⟨

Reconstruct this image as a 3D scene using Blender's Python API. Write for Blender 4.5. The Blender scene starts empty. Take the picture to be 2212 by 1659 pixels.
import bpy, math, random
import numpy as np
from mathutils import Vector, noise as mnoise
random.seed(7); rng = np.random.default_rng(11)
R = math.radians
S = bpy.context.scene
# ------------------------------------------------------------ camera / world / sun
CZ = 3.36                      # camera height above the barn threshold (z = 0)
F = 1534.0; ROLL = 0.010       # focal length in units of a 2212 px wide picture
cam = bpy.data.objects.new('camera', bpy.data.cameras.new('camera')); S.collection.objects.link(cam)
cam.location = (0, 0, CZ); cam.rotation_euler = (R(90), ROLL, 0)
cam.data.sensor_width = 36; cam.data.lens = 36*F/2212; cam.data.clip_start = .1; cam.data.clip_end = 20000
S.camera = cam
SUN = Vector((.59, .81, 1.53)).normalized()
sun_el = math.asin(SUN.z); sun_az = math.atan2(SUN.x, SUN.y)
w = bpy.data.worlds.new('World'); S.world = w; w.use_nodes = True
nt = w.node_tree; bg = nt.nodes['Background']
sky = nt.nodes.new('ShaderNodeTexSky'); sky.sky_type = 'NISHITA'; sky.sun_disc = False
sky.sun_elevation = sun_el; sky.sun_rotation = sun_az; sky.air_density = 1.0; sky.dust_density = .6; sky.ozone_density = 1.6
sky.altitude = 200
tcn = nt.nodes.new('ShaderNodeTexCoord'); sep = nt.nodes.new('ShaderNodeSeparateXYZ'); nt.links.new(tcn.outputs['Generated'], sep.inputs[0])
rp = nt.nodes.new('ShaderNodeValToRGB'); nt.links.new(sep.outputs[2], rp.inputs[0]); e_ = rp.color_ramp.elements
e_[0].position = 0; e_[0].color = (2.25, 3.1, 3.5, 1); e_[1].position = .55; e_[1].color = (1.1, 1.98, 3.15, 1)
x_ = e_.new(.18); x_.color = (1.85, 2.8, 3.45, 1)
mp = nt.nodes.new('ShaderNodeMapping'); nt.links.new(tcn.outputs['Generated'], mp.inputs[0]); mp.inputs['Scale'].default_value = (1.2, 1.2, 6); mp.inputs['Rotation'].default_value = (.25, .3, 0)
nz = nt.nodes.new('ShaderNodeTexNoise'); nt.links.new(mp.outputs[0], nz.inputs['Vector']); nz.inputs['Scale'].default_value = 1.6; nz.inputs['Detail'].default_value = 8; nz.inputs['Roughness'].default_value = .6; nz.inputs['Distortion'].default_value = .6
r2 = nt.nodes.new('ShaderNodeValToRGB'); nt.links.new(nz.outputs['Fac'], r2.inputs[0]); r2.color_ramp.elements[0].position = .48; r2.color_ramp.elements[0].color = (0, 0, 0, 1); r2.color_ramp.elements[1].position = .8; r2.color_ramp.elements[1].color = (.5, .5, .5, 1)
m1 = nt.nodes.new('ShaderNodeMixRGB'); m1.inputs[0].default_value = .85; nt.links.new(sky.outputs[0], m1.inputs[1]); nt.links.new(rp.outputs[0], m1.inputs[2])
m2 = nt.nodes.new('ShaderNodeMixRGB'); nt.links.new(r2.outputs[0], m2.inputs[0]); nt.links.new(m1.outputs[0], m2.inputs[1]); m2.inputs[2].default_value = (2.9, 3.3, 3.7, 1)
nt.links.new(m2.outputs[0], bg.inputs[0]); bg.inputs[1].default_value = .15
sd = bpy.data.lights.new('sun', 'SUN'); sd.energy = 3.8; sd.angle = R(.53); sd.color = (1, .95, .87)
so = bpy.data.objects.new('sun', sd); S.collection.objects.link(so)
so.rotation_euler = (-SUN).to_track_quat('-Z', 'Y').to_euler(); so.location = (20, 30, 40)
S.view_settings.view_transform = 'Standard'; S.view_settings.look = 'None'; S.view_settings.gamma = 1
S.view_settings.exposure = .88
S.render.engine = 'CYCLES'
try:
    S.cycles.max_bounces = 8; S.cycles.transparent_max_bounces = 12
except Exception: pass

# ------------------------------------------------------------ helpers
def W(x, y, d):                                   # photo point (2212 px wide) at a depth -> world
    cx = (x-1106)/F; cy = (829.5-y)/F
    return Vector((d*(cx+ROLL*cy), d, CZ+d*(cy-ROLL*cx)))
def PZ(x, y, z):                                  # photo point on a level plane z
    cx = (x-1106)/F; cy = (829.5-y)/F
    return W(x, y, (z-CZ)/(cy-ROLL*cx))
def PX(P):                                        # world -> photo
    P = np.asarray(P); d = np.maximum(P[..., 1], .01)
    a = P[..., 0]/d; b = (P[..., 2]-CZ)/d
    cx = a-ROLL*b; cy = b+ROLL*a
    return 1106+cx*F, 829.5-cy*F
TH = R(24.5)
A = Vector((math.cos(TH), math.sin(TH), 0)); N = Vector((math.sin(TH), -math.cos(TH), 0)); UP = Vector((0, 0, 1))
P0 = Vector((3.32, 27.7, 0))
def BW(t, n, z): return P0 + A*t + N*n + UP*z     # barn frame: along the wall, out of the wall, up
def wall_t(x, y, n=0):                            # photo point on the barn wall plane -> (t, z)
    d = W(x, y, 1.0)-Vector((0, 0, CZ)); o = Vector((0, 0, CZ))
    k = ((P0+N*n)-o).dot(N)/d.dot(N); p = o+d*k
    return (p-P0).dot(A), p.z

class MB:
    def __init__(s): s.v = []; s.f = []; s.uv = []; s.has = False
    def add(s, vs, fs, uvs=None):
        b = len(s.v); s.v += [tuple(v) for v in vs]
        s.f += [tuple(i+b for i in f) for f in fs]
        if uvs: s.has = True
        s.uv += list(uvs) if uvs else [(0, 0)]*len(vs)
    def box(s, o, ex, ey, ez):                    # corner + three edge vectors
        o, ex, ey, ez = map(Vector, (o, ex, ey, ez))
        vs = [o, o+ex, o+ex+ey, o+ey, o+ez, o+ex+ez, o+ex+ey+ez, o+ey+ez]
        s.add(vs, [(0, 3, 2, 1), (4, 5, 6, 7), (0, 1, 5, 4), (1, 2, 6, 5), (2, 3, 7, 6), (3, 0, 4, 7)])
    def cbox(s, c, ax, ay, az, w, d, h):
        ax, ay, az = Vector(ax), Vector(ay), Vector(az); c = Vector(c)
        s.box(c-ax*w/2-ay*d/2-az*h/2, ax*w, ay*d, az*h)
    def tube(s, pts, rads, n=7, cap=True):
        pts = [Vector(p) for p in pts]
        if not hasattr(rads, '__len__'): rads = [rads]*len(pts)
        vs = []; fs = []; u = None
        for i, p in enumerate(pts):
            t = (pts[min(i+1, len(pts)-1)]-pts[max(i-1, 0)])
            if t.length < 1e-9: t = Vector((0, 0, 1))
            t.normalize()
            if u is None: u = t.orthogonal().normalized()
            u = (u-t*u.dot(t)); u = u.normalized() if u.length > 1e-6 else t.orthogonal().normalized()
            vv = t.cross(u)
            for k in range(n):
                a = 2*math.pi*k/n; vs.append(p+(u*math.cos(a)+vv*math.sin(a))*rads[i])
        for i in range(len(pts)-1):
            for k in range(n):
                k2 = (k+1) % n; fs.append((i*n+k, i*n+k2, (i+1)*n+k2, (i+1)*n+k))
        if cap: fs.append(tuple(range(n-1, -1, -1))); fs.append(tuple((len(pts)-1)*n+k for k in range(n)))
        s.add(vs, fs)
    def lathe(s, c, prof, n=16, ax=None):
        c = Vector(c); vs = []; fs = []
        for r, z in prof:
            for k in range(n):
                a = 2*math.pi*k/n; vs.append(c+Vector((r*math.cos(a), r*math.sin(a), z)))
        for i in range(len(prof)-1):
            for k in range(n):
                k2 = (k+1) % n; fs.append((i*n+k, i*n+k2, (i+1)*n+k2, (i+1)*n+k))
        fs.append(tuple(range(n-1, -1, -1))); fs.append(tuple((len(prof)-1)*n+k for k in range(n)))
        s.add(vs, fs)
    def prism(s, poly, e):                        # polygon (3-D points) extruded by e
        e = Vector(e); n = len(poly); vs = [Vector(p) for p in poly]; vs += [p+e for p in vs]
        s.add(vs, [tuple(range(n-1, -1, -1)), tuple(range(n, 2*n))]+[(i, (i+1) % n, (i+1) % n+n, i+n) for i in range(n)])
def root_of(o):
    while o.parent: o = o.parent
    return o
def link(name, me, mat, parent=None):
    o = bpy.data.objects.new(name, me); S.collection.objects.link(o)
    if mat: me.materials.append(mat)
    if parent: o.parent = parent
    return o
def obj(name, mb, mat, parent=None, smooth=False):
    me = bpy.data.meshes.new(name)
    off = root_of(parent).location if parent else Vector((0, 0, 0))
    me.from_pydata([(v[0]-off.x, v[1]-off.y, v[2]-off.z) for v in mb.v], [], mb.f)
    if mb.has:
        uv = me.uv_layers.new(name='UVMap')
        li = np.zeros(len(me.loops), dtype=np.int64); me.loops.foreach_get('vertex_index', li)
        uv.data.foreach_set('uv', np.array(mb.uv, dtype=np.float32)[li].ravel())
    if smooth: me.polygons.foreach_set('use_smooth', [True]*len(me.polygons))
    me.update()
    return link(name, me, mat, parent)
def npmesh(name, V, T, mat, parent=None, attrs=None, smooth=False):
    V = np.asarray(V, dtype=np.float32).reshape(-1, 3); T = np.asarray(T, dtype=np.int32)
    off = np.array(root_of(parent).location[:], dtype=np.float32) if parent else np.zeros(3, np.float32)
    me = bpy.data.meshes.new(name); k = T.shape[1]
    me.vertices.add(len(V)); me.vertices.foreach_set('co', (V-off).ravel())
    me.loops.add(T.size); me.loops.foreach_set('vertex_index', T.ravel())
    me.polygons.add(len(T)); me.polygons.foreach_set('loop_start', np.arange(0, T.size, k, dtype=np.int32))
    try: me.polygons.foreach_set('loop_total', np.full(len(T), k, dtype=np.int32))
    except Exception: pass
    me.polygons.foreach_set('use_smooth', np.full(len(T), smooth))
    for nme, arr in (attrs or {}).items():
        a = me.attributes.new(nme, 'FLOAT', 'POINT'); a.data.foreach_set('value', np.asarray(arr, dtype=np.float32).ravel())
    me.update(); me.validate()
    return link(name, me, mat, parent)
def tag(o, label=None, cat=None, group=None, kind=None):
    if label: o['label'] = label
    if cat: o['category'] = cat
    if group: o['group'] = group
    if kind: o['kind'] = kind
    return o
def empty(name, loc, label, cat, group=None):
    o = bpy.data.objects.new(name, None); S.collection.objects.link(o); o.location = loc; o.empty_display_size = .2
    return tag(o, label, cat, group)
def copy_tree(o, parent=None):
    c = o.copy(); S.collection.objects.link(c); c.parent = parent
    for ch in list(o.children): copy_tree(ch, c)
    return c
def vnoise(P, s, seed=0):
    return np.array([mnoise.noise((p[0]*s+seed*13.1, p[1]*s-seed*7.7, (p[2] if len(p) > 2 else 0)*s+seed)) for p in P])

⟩

DESCRIPTION OF THE TASK: Gather all lines where the word "scene" appears.

FINISHED EXERCISE:
Reconstruct this image as a 3D scene using Blender's Python API. Write for Blender 4.5. The Blender scene starts empty. Take the picture to be 2212 by 1659 pixels.
S = bpy.context.scene